If the words they post on their national party website are what is attracting their base, maybe we should look at that and see where there is common ground.
I am not trying to convert the whole party, just gain support of people there who do believe in less Federal government, in one which honors its Constitutional mandates and stays out of the rest of matters reserved to the people and the states.
As for "gay marriage", that isn't the government's business, it is a church matter (and no church I go to will support the idea).
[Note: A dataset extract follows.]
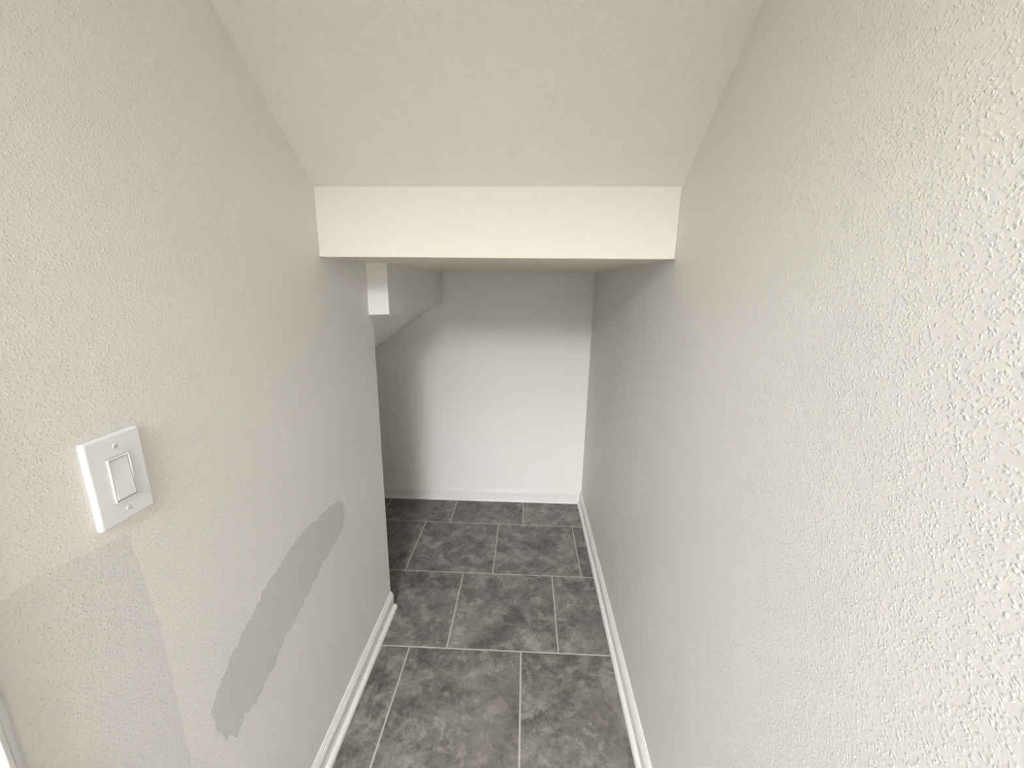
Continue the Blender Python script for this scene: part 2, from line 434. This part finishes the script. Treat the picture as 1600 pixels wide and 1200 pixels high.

Government has no business in the marriage business anyway.
ANd as for the 'platform' items you listed, we are getting all that now with the Obamites in office.
Of course marriage is government business, people can’t just decide that legal marriage is whatever they want.
I don’t want homosexual marriages and Islamic polygamy made legal in the United States.
Churches do not decide what marriage is or else the Mosques and satanic churches and homosexual churches would be in charge of defining marriage in America.
That is why freerepublic exists, to fight that liberal agenda, including your "gay marriage".
The history of marriage suggests the state has long had a substantial interest in defining marriage sufficiently to be able to address the legal effects of procreative activity, such as paternity, survivorship, default rules of estate transfer, not to mention the legal and social obligations of raising children. That is why state marriage regulations have traditionally focused on heterosexual marriages; they are, by volume and by character, the most important source of the state’s most valuable resource, the next generation of citizens. Therefore, to the extent a state understands and values its own continuity, the state will naturally be concerned with the most natural context for sustainable procreation: Marriage.
As for Libertarianism, it has two basic flavors. One is more of a natural law, constitutional orientation, and the other more toward anarchy. I suspect the natural law camp has an easier time allowing the state to regulate marriage. Whereas the anarchistic would tend to revere individual autonomy as the supreme good and thus resist any such regulation.
Likewise, with abortion, the tendency to absolute individual autonomy, combined with a low view of the unborn child, tends to tilt libertarians toward unrestricted abortion. Our own libertarian candidate for governor, Lex Green, is so conflicted on the matter he says he is neither pro-life nor pro-abortion. Huh? Yet in reference to capital punishment, in the same radio interview, he said he was pro-life. Pro-life for capital felons, and “don’t care” about unborn children? That is tragically incoherent.
No, libertarianism may be a friendly force for free markets in theory, but its permissive nature on the social issues, if fully fleshed out as social norms, just makes our culture worse, more dependent on the state, and less likely to be able to sustain a free market. It is, IMHO, an inherently self-defeating system.
I vote for a traditional, natural law conservatism that recognizes both the rights of the individual and the beneficial role of government, at the highest level possible, in defending the rights of the recently procreated, whether it concerns the stability of traditional family structure that nurtures them, or the more basic issue of not being killed in the womb.